Open-market buybacks offer flexibility but lack the price discovery and execution speed of self-tenders. Rights offerings preserve proportionate ownership but require shareholder participation and can be slower to execute. For the legal context around tender processes and post-bid restrictions, see our overview of tender offers and standstill agreements.

Typical Timeline for a Partial Tender Offer

Well-executed US partial tenders complete in 6 to 10 weeks from authorization. Weeks 0 to 2 cover preparation, mandating counsel and banks, drafting, and arranging financing. Weeks 2 to 3 involve launch, public announcement, Schedule TO filing, and regulatory submissions. Weeks 3 to 6 represent the open period with shareholder outreach and clearance monitoring. Weeks 6 to 10 cover expiration, proration calculation, settlement through the depositary, and final reporting.

Pro tip: if HSR or foreign filings are required, synchronize timing so the waiting period expires at or before the scheduled offer expiration. Decoupled clearance can add weeks, inject uncertainty, and reduce participation from fast-money holders who discount extended timelines.

partial tender offer timeline

Common Pitfalls and How to Avoid Them

Control objectives without board support often fail when Delaware Section 203 cannot be satisfied. Financing conditionality depresses participation and credibility. Regulatory friction that creates long, uncertain reviews can make negotiated transactions superior to open market bids.

  • Weak governance package: If the bidder’s expected ownership lacks board access or veto rights on key actions, a negotiated minority investment may be more effective.
  • Price-only focus: Ignoring proration and after-market dynamics can leave holders with residual shares that trade down, souring outcomes despite an attractive headline price.
  • Tax leakage: For issuer tenders, design around Section 302 risk using thoughtful sizing or Dutch auction price bands, or consider alternative capital return tools if dividend treatment would be widespread.
  • Cross-border oversights: Early diligence on local tender rules, stamp duties, and foreign investment reviews prevents late-stage surprises.

Stakeholder-Specific Decision Framework

Sponsors and strategics should pursue partial tenders when influence at a defined price is the objective and when law and investor composition permit post-close value capture without control. Partial bids can also be entry points to future control transactions if board support is plausible.

Credit investors should underwrite for change-of-control neutrality. Partial bids often do not trigger change-of-control covenants but can impair leverage or interest coverage if debt funded. Bond documentation may include fundamental change repurchase rights tied to ratings or board changes.

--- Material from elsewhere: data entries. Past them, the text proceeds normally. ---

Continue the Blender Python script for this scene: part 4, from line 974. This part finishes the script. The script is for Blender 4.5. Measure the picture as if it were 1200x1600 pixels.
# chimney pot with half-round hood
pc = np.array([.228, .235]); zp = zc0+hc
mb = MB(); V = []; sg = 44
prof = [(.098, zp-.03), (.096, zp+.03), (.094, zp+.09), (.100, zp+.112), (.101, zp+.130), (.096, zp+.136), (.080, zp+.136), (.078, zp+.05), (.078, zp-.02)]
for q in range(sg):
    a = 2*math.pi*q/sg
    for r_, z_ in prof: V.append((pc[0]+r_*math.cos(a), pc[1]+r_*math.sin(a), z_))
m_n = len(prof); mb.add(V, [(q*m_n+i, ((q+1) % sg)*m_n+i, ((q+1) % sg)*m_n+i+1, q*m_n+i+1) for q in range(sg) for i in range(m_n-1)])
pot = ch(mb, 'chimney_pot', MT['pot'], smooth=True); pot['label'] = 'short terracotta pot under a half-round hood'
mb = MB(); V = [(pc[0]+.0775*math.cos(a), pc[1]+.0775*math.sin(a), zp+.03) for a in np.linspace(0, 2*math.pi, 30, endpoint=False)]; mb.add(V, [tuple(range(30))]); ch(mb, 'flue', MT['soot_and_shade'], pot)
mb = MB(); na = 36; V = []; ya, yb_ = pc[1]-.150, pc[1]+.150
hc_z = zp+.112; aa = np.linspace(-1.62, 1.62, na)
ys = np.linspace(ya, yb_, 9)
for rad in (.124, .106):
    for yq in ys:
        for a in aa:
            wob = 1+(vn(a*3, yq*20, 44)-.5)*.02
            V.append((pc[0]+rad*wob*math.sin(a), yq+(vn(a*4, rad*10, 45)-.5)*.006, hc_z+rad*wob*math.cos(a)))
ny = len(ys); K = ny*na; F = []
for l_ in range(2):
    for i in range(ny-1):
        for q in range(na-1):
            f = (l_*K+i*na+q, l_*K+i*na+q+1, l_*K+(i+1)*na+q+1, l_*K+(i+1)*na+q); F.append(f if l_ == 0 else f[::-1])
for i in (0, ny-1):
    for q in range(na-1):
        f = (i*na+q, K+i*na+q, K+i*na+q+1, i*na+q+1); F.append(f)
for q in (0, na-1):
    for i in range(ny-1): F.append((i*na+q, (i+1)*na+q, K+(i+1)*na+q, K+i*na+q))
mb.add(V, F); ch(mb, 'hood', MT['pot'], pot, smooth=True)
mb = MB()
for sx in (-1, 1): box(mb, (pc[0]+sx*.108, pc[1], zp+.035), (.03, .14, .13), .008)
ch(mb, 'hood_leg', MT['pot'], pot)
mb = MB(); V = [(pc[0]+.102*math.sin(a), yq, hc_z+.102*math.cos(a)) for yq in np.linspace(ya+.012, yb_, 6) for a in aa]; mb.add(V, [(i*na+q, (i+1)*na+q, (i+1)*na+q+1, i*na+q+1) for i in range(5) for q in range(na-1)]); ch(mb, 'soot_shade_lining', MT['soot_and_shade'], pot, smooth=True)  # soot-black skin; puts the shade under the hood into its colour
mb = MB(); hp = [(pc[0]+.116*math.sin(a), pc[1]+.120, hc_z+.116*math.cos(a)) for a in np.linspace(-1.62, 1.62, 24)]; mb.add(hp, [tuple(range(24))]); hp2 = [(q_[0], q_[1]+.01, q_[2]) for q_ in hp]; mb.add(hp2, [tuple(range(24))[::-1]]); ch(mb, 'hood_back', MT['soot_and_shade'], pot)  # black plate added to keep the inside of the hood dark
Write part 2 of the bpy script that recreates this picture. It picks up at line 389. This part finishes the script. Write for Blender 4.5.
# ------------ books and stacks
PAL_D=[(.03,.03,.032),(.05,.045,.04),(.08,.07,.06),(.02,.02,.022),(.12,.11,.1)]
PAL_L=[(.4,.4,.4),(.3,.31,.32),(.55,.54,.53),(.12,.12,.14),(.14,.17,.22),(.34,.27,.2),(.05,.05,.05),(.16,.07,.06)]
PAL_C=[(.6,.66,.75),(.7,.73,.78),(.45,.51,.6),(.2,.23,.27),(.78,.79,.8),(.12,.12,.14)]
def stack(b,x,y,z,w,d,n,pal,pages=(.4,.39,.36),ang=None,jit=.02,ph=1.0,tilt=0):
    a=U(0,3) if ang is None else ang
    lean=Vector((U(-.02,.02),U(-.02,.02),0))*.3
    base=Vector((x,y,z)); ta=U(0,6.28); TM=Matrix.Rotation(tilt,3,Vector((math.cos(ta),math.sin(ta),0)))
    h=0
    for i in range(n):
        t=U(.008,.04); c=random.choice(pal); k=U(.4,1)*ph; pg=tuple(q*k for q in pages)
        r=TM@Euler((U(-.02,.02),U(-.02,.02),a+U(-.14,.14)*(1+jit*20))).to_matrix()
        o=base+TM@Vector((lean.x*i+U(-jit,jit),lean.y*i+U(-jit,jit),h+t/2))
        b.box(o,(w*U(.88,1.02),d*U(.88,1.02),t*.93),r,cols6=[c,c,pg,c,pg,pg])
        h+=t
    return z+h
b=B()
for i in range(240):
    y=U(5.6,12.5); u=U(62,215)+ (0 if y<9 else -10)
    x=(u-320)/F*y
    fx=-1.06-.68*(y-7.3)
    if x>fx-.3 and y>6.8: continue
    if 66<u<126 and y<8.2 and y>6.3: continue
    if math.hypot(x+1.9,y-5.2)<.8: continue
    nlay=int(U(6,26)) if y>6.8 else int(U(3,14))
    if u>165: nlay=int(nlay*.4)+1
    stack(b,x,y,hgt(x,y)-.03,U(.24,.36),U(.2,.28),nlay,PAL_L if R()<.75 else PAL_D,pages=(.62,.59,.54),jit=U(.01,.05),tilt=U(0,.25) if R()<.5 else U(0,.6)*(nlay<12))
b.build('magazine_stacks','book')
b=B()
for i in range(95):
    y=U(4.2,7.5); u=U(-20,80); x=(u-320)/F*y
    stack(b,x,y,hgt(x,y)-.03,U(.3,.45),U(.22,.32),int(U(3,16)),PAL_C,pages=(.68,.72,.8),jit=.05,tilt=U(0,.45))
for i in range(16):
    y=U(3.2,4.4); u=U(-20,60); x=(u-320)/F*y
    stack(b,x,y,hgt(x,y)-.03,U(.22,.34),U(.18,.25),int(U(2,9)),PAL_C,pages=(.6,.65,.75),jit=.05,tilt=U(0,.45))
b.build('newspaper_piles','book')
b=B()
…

Boards evaluating partial offers must focus on coercion, equal treatment, and long-term shareholder welfare. When facing structurally coercive third-party partials, boards can adopt rights plans, maintain proportionality, and pursue alternatives that deliver better certainty or value. For additional context on financing tools that support bids or self-tenders, see our overview of debt financing metrics.

Partial tender offer

Conclusion

Partial tender offers are precise tools with tight legal boundaries. They succeed when objectives are realistic, regulatory and state-law constraints are mapped early, financing is certain, and post-close governance matches the chosen ownership level. They fail when used as control shortcuts in hostile contexts, or when proration, tax, and after-market dynamics are underweighted. The key insight: influence at the right price, with the right structure, can be attractive, but control premiums without control rights rarely create value.